Are you just randomly naming teams now? Do I have to give you a list of every team in the country and why they are what they are?
St Johns was never a national power either but their decline, like most but not all of the non-football schools, has a lot to do with that too.
St. John's was a national power during the 80's. You don't know what you are talking about. Why? because they played a ton of nationally televised games. When they churned out NBA caliber players more people cared about them. If you think that people care about college basketball simply because its college basketball then you are mistaken. People care about watching quality college basketball teams play. I can give you a myriad of teams that were relevant 20-30 years that aren't (GT anyone) simply because they do not have star players anymore.
Again you don't know what you are talking about.
You and Jemele are proposing to the elite athlete, Just Do It. and you expect them to come running. Why would they come running? There a a dozen reasons they wouldn't and from what I can tell, one one that they would. And the one reason is certainly against theirs and their family's self interests. Philanthropy is for those that are already successful.

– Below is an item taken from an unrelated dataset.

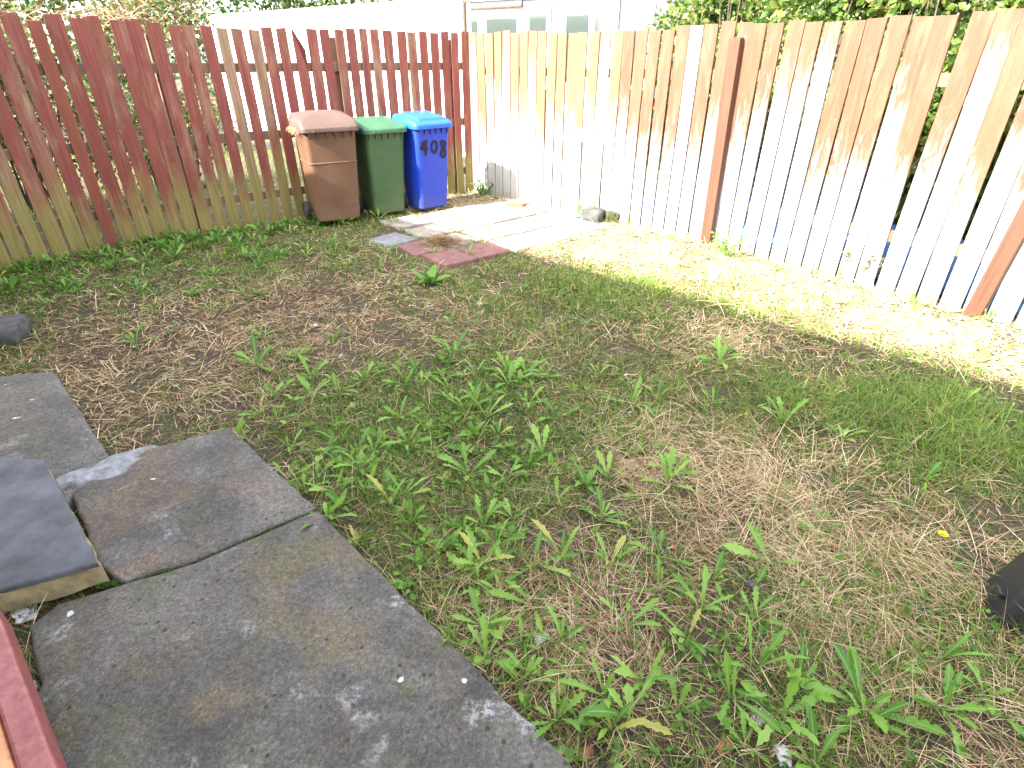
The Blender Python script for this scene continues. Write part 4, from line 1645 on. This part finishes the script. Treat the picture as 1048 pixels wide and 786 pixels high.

Which actually acknowledges the problem I have with those so aggrieved by her column. DePaul was paying well long ago, Kentucky, UNC, Louisville, Arizona & Auburn are getting caught at it now. It's proof of the flawed system and now if only to disrupt television & shoe company money
Hill offers up a choice for some kids & schools that otherwise have been proven to largely have their better educational interests at heart. She's not demanding anything of the elite athlete, just suggesting something many fed up with this entirely corrupt system have murmured about for years. And imo, the reflexive outrage/furor is misplaced, if not completely hypocritical.
It's a completely monopolistic system aided and abetted by the NCAA, major media & shoe companies. That it's so dirty to it's core, yet her clear intent is seemingly being so twisted to defend it is sad imo.
It kind of reminds me of the mid/late 80's & the U. Rotten to the core, but it made boosters feel good & admission applications skyrocket. Bring in the money to what used to be a sleepy school with a crap program and all will be largely overlooked. Until it couldn't be.
In comparison to a dirty national power in basketball at that time, UNLV. Where the games were too late for tv ratings, where the coach thumbed his nose to the "respectables", and yet they were always being hit by the NCAA for fear that they'd disrupt the status quo.